The Oshima Gang
Theo Macdonald
RM Gallery
Samoa House Lane
Karangahape Rd, Auckland
3 September – 11 October 2025
Opening 3 September at 5:00pm
The Oshima Gang is an experimental documentary that revisits five colonial-era institutions featured in the 1983 World War II film Merry Christmas, Mr. Lawrence: Auckland Railway Station, King’s College, Auckland Council Chambers, Mount Eden Prison, and the Auckland Domain Wintergardens.
Layering contemporary Super 8 footage of these sites with archival text and raw production sound from the original 1982 shoot, The Oshima Gang invites viewers to consider postcolonial identity in Tāmaki Makaurau Auckland; to reflect on how outsiders perceive this landscape, and how locals, too, might be made to feel like outsiders within it. The film treats Auckland’s preserved, decaying, and repurposed colonial architecture as a malleable text, open to interpretation and critique.

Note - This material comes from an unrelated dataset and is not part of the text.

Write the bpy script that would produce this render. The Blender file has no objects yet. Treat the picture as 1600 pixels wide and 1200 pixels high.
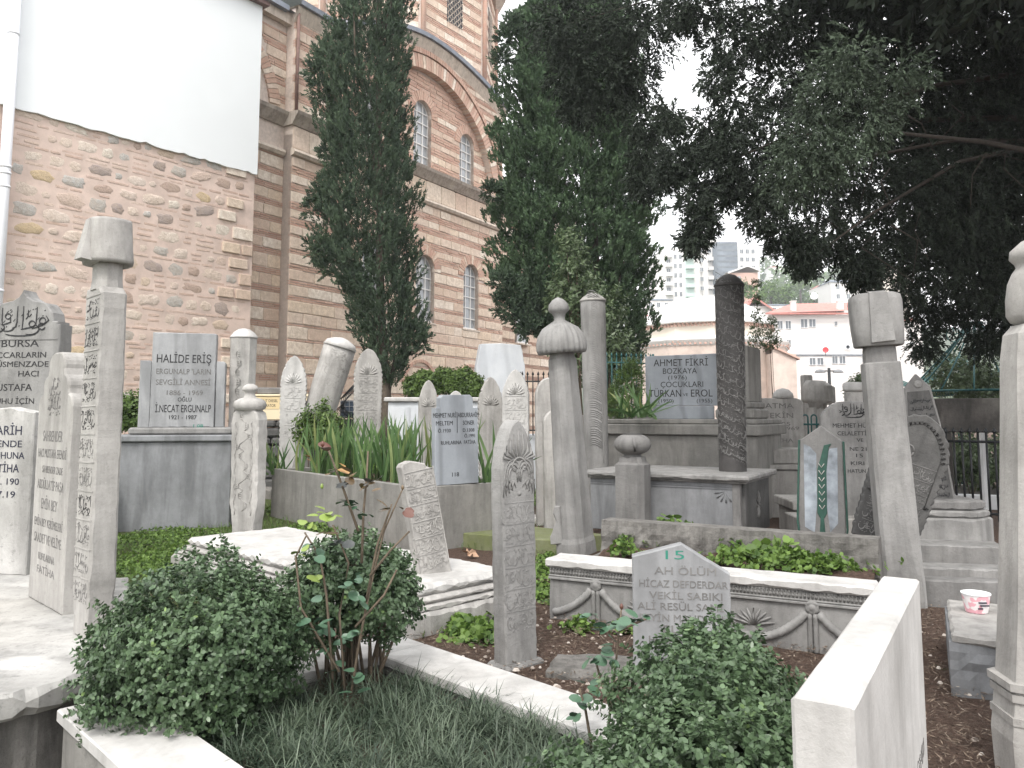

The film’s methods are informed by Fūkeiron (“Landscape Theory”), a short-lived radical film movement that emerged in Japan following the collapse of the 1960s student protests. Rejecting human subjects entirely, Fūkeiron proposed that the oppressive structures of the urban environment best reveal the political and psychological conditions of contemporary life.
By placing these historical ideas and documents in dialogue with the present, this exhibition looks to the lessons of the late 1960s to examine how we might represent and record this current moment in New Zealand history, a time defined by rising militarism, Western bloc violence, urban neglect, and widespread institutional failure.